Dans le tumulte des crises climatiques contemporaines, un acteur majeur de la pollution mondiale reste étrangement en retrait des débats publics: les forces armées. Pourtant, l’impact environnemental de la machine militaire mondiale est colossal. A travers leurs infrastructures, leurs opérations et leurs équipements, les armées des grandes puissances émettent des quantités massives de gaz à effet de serre, consomment des ressources fossiles à un rythme effréné et laissent dans leur sillage une empreinte écologique que peu d’institutions égalent.
Prenons l’exemple de l’aviation militaire, symbole de puissance, mais aussi de gaspillage énergétique. Un F-16 Fighting Falcon consomme environ 3000 litres de carburant fossile par heure lors d’une mission. Ce chiffre grimpe à environ 5 700 litres par heure pour un F-35 Lightning II, l’un des avions les plus récents et technologiquement avancés. Ces engins effectuent des centaines de vols chaque jour à travers le monde, qu’il s’agisse d’exercices, de patrouilles ou d’opérations réelles.
Les armées ne se contentent pas de faire voler des avions. Elles gèrent des flottes entières de véhicules blindés, de navires de guerre, de sous-marins nucléaires et d’une myriade d’installations fixes – casernes, bases, hangars, laboratoires – toutes extrêmement énergivores. Les États-Unis, à eux seuls, exploitent plus de 800 bases militaires dans le monde. En 2019, une étude de l’Université de Durham estimait que le Pentagone était le plus grand consommateur institutionnel de pétrole au monde, avec une émission de plus de 59 millions de tonnes de CO2 par an, soit plus que de nombreux pays entiers.

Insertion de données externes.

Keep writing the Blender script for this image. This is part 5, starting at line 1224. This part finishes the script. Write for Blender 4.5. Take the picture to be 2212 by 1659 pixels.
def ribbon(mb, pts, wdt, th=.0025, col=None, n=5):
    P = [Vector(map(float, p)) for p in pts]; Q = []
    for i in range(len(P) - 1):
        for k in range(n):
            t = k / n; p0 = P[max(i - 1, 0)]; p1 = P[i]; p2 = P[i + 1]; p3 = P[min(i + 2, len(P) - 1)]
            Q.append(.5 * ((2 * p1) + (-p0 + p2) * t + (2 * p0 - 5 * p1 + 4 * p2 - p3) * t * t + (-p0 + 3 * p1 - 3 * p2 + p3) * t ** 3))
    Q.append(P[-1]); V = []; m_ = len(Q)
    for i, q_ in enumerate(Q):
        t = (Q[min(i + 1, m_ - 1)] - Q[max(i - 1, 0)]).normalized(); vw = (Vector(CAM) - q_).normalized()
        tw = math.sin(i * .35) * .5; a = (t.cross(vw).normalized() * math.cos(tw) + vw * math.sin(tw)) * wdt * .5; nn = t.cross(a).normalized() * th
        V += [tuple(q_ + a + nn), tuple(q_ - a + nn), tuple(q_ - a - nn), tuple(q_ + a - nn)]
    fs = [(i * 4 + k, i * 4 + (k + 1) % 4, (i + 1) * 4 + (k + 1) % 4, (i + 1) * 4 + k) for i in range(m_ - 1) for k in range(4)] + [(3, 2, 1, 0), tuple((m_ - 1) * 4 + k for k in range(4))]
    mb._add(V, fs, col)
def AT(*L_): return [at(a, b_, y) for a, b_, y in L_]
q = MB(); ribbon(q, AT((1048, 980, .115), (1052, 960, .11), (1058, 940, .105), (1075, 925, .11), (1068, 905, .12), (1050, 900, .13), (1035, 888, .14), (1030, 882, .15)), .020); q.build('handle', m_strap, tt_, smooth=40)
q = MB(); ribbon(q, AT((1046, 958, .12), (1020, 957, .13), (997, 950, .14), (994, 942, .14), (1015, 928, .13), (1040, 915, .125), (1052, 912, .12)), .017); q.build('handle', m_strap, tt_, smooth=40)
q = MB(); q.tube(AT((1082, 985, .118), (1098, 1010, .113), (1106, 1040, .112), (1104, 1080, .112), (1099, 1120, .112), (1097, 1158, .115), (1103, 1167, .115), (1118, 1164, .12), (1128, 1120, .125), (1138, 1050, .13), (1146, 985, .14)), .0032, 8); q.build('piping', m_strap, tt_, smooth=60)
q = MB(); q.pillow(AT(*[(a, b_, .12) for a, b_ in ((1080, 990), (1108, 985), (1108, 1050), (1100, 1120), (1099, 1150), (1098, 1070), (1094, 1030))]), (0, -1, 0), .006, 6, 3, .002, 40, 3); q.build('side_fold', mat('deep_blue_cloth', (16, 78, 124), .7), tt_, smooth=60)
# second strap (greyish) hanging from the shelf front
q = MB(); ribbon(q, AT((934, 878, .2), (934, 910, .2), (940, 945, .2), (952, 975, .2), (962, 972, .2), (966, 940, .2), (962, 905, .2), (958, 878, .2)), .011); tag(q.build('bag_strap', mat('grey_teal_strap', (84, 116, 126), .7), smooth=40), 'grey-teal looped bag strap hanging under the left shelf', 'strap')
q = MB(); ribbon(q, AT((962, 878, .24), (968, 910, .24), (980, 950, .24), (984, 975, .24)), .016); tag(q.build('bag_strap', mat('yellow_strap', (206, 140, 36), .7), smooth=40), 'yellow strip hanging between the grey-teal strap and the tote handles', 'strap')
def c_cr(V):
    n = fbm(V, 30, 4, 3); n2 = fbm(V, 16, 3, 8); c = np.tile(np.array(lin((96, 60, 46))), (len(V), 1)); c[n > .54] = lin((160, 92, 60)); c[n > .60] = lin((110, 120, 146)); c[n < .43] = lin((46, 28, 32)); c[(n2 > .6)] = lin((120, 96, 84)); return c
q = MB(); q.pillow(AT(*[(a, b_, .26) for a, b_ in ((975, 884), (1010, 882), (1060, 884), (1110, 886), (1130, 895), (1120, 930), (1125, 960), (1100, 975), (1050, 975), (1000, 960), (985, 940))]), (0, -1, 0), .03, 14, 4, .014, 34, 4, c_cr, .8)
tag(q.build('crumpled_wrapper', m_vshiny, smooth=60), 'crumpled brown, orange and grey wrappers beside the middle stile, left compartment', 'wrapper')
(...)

Malgré cet impact titanesque, le secteur militaire bénéficie d’une exception réglementaire choquante. Les émissions de gaz à effet de serre des armées ne sont pas systématiquement comptabilisées dans les bilans nationaux de gaz à effet de serre. Cette exemption a été négociée lors des accords climatiques internationaux, notamment au Protocole de Kyoto, à la demande des Etats-Unis. Une partie non négligeable des émissions mondiales reste donc dans l’ombre.
Le paradoxe est saisissant. D’un côté, les dirigeants militaires reconnaissent désormais que le changement climatique est un multiplicateur de menaces, susceptible de provoquer des conflits liés aux ressources, aux migrations et aux catastrophes naturelles. De l’autre, leurs activités exacerbent activement la crise environnementale. Protéger la sécurité nationale au prix de la destruction des conditions de vie sur Terre relève d’un non-sens stratégique.

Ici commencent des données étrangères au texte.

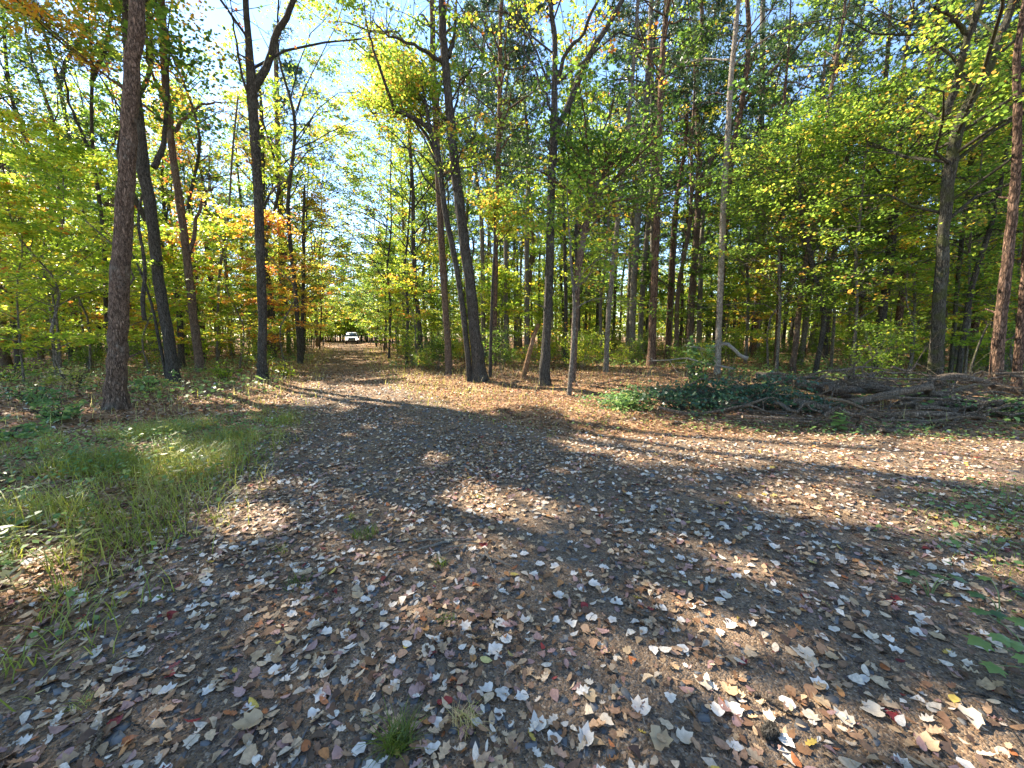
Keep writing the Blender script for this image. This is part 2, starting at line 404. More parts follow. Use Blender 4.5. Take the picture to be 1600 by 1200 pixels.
def plain(name, c, rough=.5, metal=0, noise=.15, nscale=6, emit=None, spec=.5):
    m, nd, lk = new_mat(name)
    tc = N(nd, "ShaderNodeTexCoord"); n = N(nd, "ShaderNodeTexNoise"); n.inputs["Scale"].default_value = nscale; n.inputs["Detail"].default_value = 4
    lk.new(tc.outputs["Object"], n.inputs["Vector"])
    r = ramp(nd, [(.3, tuple(x * (1 - noise) for x in c)), (.7, tuple(min(1, x * (1 + noise)) for x in c))]); lk.new(n.outputs["Fac"], r.inputs[0])
    p = N(nd, "ShaderNodeBsdfPrincipled"); p.inputs["Roughness"].default_value = rough; p.inputs["Metallic"].default_value = metal; p.inputs["Specular IOR Level"].default_value = spec
    lk.new(r.outputs[0], p.inputs["Base Color"])
    if emit: p.inputs["Emission Color"].default_value = (*emit[0], 1); p.inputs["Emission Strength"].default_value = emit[1]
    o = N(nd, "ShaderNodeOutputMaterial"); lk.new(p.outputs[0], o.inputs[0])
    return m
def stone_mat():
    m, nd, lk = new_mat("slate_chip")
    at = N(nd, "ShaderNodeAttribute", attribute_name="tint")
    r = ramp(nd, [(0, (.05, .045, .042)), (.5, (.10, .098, .095)), (.85, (.15, .145, .14)), (1, (.24, .19, .14))]); lk.new(at.outputs["Fac"], r.inputs[0])
    tc = N(nd, "ShaderNodeTexCoord"); n = N(nd, "ShaderNodeTexNoise"); n.inputs["Scale"].default_value = 60; n.inputs["Detail"].default_value = 5; lk.new(tc.outputs["Object"], n.inputs["Vector"])
    b = N(nd, "ShaderNodeBump"); b.inputs["Strength"].default_value = .4; b.inputs["Distance"].default_value = .005; lk.new(n.outputs["Fac"], b.inputs["Height"])
    p = N(nd, "ShaderNodeBsdfPrincipled"); p.inputs["Roughness"].default_value = .7
    o = N(nd, "ShaderNodeOutputMaterial"); lk.new(r.outputs[0], p.inputs["Base Color"]); lk.new(b.outputs[0], p.inputs["Normal"]); lk.new(p.outputs[0], o.inputs[0])
    return m
STONE = stone_mat()

# ---------------------------------------------------------------- ground and track
def build_ground():
    n = 460
    u = np.linspace(-1, 1, n)
    X1 = np.sinh(5.4 * u) * 1.9; Y1 = np.sinh(5.4 * u) * 1.9 + 3.0
    X, Y = np.meshgrid(X1, Y1, indexing='ij')
    x, y = X.ravel(), Y.ravel()
    sd = road_sd(x, y)
    z = gz(x, y, sd)
    fade = smooth((np.hypot(x, y) - 90) / 60)
    z = z * (1 - fade)
    grit = (vnoise(x, y, 9, 12) - .5) * .012 + (vnoise(x, y, 23, 13) - .5) * .006
    near = np.hypot(x, y - 3) < 12
    z = z + grit * near
    tint = smooth(sd / .5 * .5 + .5)
    tint = np.where(y > 8, tint * (1 - .5 * smooth((y - 8) / 14)), tint)
    V = np.stack([x, y, z], 1)
    idx = np.arange(n * n).reshape(n, n)
    Q = np.stack([idx[:-1, :-1], idx[1:, :-1], idx[1:, 1:], idx[:-1, 1:]], -1).reshape(-1, 4)
    g = part("ground", mesh_np("ground", V, Q, 4, GROUND, attr=tint, smooth_=True)); tag(g, kind="structure")
    keep = (sd[Q] > -.12).any(1)
    Qr = Q[keep]
    used = np.unique(Qr); remap = np.full(len(V), -1); remap[used] = np.arange(len(used))
    Vr = V[used].copy(); Vr[:, 2] += np.where(sd[used] > -.05, .005, -.01)
    r = part("dirt_road", mesh_np("dirt_road", Vr, remap[Qr], 4, GROUND, attr=tint[used], smooth_=True)); tag(r, kind="structure")
build_ground()

# ---------------------------------------------------------------- tree generator
def catmull(P, m):
    P = np.asarray(P, float)
    k = len(P)
    t = np.linspace(0, k - 1, m); i = np.minimum(t.astype(int), k - 2); f = (t - i)[:, None]
    g = lambda j: P[np.clip(j, 0, k - 1)]
    p0, p1, p2, p3 = g(i - 1), g(i), g(i + 1), g(i + 2)
    return .5 * (2 * p1 + (p2 - p0) * f + (2 * p0 - 5 * p1 + 4 * p2 - p3) * f ** 2 + (3 * p1 - p0 - 3 * p2 + p3) * f ** 3)
def trunk_tube(W, path, rad, rng, sides=12, m=30, flare=.45):
    pr = catmull(np.concatenate([path, np.asarray(rad)[:, None]], 1), m)
    P, R = pr[:, :3], np.maximum(pr[:, 3], .004)
    h = P[:, 2] - P[0, 2]
    R = R * (1 + flare * np.exp(-np.abs(h) / .22)) * (1 + .022 * rng.randn(m))
    P = P.copy(); P[1:-1, :2] += rng.randn(m - 2, 2) * R[1:-1, None] * .05
    P[0, 2] -= .15
    if sides > 12 and m > 20:        # near trunks: ridged bark, root lobes, stubs
        m2 = m * 4; t2 = np.linspace(0, m - 1, m2); P2 = catmull(P, m2); R2 = np.interp(t2, np.arange(m), R); h2 = P2[:, 2] - P2[0, 2]
        th = np.arange(44) / 44 * 2 * PI
        TH, HH = np.meshgrid(th, h2); cx, cy = np.cos(TH), np.sin(TH)
        ph = rng.rand() * 50
        rid = vnoise(cx * 3.2 + ph + HH * .3, cy * 3.2 + HH * 1.1, 1.9, 5) * .6 + vnoise(cx * 8 + ph, cy * 8 + HH * 2.2, 1.7, 9) * .4
        bump = vnoise(cx * .8 + ph, cy * .8 + HH * .9, 1.2, 7)
        k = 1 + .17 * (rid - .5) + .10 * (bump - .5) + .48 * np.exp(-HH / .22) * (.35 + .65 * np.cos(5 * TH + ph) ** 2)
        W.tubes(P2, R2[:, None] * k, 44)
        for q in range(5):
            i = rng.randint(4, m - 2); a = rng.rand() * 6.28; d = np.array([math.cos(a), math.sin(a), .5]); ll = R[i] + .06 + .22 * rng.rand()
            W.tubes(np.array([P[i], P[i] + d * ll * .6, P[i] + d * ll]), np.array([.03, .022, .010]), 6, cap=True)
        return P, R
    W.tubes(P, R, sides)
    return P, R
def branch_system(P, R, rng, lo, hi, spread, nlimb, nsub=5, up=(.25, .8), droop=.0, aim=None, start_r=.36):
    """returns limb tubes (M,5,3),(M,5) and twig segments A,B + radii"""
    z = P[:, 2] - P[0, 2]
    H = z[-1]
    hz = lo + (hi - lo) * np.sort(rng.rand(nlimb)) ** .9
    az = np.arange(nlimb) * 2.399 + rng.randn(nlimb) * .5
    if aim is not None:
        k = rng.rand(nlimb) < .6
        az[k] = aim + rng.randn(k.sum()) * .7
    hh = (hz - lo) / max(hi - lo, .1)
    L = spread * (0.55 + .6 * rng.rand(nlimb)) * (1 - .55 * hh ** 1.5) * (.75 + .5 * np.sin(PI * np.clip(hh + .15, 0, 1)))
    O = np.stack([np.interp(hz, z, P[:, c]) for c in range(3)], 1)
    r0 = np.minimum(np.interp(hz, z, R) * start_r, .007 + L * .009)
    el = up[0] + (up[1] - up[0]) * rng.rand(nlimb) + .3 * hh
    D = np.stack([np.cos(az) * np.cos(el), np.sin(az) * np.cos(el), np.sin(el)], 1)
    ts = np.linspace(0, 1, 6)
    LP = O[:, None] + D[:, None] * (L[:, None] * ts)[:, :, None]
    wob = rng.randn(nlimb, 6, 3) * (L * .05)[:, None, None]; wob[:, 0] = 0
    LP = LP + np.cumsum(wob, 1) * .8
    LP[:, :, 2] += (L[:, None] * (.12 * np.sin(ts * PI) - droop * ts ** 2))
    LR = r0[:, None] * (1 - .85 * ts) + .003
    def lit(Q):              # limbs that would shade the sunlit openings were left out
        g = Q[:, :2] - SDIR[:2] * (Q[:, 2:3] / SDIR[2])
        return (sun_prob(g[:, 0], g[:, 1]) > .55) & (g[:, 1] < 12) & (g[:, 1] > 0)
    if P[0, 0] != 0 or P[0, 1] != 0:
        bad = lit(LP[:, 3]) | lit(LP[:, 5]) | lit(LP[:, 2]) | lit(LP[:, 4])
        if bad.all(): bad[:] = False
        LP, LR, L = LP[~bad], LR[~bad], L[~bad]; nlimb = len(LP)
    M = nlimb * nsub
    li = np.repeat(np.arange(nlimb), nsub)
    t = .25 + .75 * rng.rand(M)
    ti = t * 5; i0 = np.minimum(ti.astype(int), 4); f = (ti - i0)[:, None]
    A = LP[li, i0] * (1 - f) + LP[li, i0 + 1] * f
    dv = LP[li, i0 + 1] - LP[li, i0]; dv /= np.linalg.norm(dv, axis=1, keepdims=True) + 1e-9
    rot = np.where(rng.rand(M) < .5, 1, -1) * (.5 + .6 * rng.rand(M))
    c, s = np.cos(rot), np.sin(rot)
    d2 = np.stack([dv[:, 0] * c - dv[:, 1] * s, dv[:, 0] * s + dv[:, 1] * c, dv[:, 2] * .6 + rng.randn(M) * .18], 1)
    l2 = (L[li] * (.25 + .3 * rng.rand(M)) * (1.2 - .5 * t))
    Bp = A + d2 * l2[:, None]
    if P[0, 0] != 0 or P[0, 1] != 0:
        bad = lit(Bp) | lit((A + Bp) / 2)
        if bad.sum() < M - 4: A, Bp, l2, li, i0 = A[~bad], Bp[~bad], l2[~bad], li[~bad], i0[~bad]; M = len(A)
    mid = (A + Bp) / 2 + rng.randn(M, 3) * (l2 * .07)[:, None]
    SP = np.stack([A, mid, Bp], 1); r1 = LR[li, i0] * .5
    SR = np.stack([r1, r1 * .6, r1 * .2 + .0015], 1)
    segA = np.concatenate([SP[:, 0], SP[:, 1], LP[:, 3], LP[:, 4]]); segB = np.concatenate([SP[:, 1], SP[:, 2], LP[:, 4], LP[:, 5]])
    return LP, LR, SP, SR, segA, segB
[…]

Des solutions existent. Réduire les budgets militaires, intégrer des objectifs écologiques dans la planification des opérations, développer des carburants alternatifs, et surtout, remettre en question le recours sys-tématique à la force comme réponse politique. Certaines armées commencent timidement à investir dans des technologies plus vertes, cependant cela reste marginal en regard de l’ampleur du problème.
Face à l’urgence climatique, l’omerta sur l’empreinte écologique des forces armées doit cesser. L’exigence de transparence, de responsabilité et de transformation s’applique à tous les secteurs, y compris, et peut-être surtout, à ceux qui prétendent agir au nom de notre sécurité. Car une planète en feu ou sous l’eau ne pourra jamais être un lieu sûr.